Поздняя осень. На улице сыро и пасмурно. Мне тринадцать лет и я лежу в областной больнице. Мне грустно и скучно. Карандаши иступились, фломастеры исписались, а в моём альбоме не осталось листов, потому что каждый больничный ребёнок просил порисовать. Посетителей ни к кому не пускают, даже родителей, потому что карантин. Только посылку можно было передать. Да и мама приезжает не каждый день — ведь мы живём в районном городке.
Одноклассники не звонят и не пишут.

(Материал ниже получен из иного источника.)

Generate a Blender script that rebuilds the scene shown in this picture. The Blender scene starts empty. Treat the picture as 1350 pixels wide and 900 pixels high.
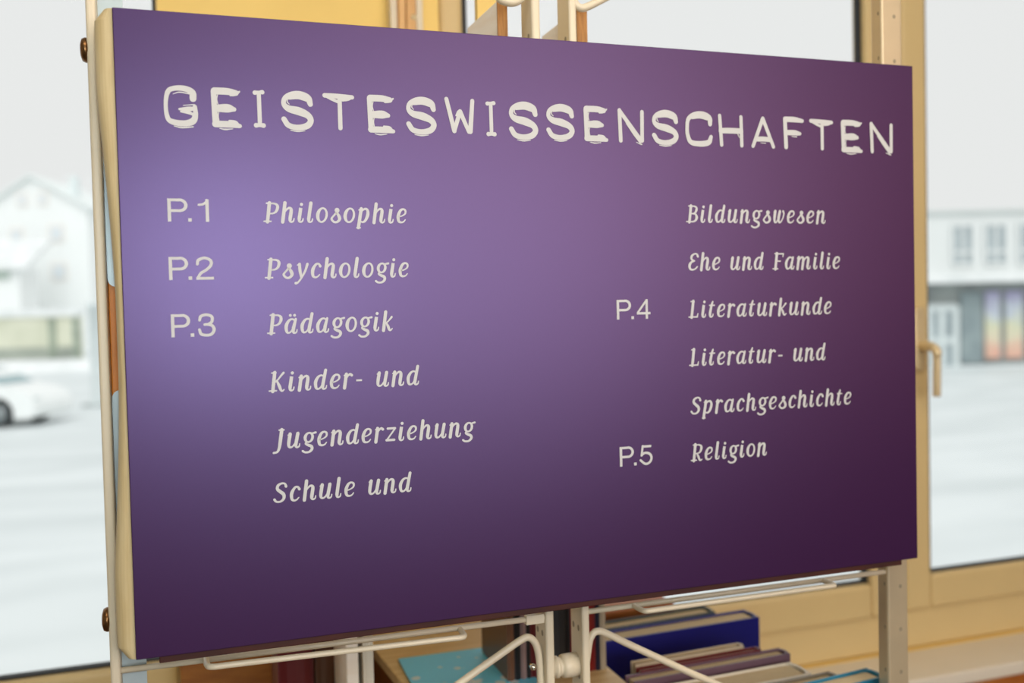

Я думала, что обо мне все забыли, но нет! Вдруг в палату входит медсестра, приносит мне передачу и говорит: «К тебе пришли. Выгляни в окно!» Под окном стояла моя подружка детства Настя со своей семьёй — мамой, папой, младшей сестрой и малышом братиком. Они улыбались и махали мне руками. Годовалый Ваня в коричневых резиновых сапожках держал за хвост ярко-зелёного надувного крокодила и вовсю им размахивал. Мы с Настей, когда были маленькими, очень дружили: играли в песочнице, бегали во дворе, смотрели мультики. Мои добрые друзья ещё долго стояли и махали мне, а я с третьего этажа махала им в ответ.
В переданном пакете оказались апельсины и завёрнутый в вафельное полотенце бумажный свёрток с ещё тёплыми чебуреками, запиской «Дуня, Дуня, поправляйся скорее, мы тебя очень любим!» По воздуху поплыл запах чебуреков и свежеочищенных апельсинов. Угощение мы разделили на всех детей в палате.
В тот вечер, уже после отбоя, лёжа в постели, я улыбалась и вспоминала любимый мультфильм: Чебурашку, которого нашли в коробке с апельсинами и поселили в телефонной будке, крокодила Гену, пишущего объявление «Молодой кракодил хочет завести себе друзей» и читающего словарь «Че: чай, чемодан, чебурэки, Чебоксары, никаких Чебурашек нет…» Мама всегда с улыбкой вспоминала мою детскую фразу: «Папа любит маму, мама любит папу, а я люблю Гену!» Я заснула счастливой. Мне приснился огромный салатовый крокодил, который сказал мне: «Дуня, я тебя люблю!»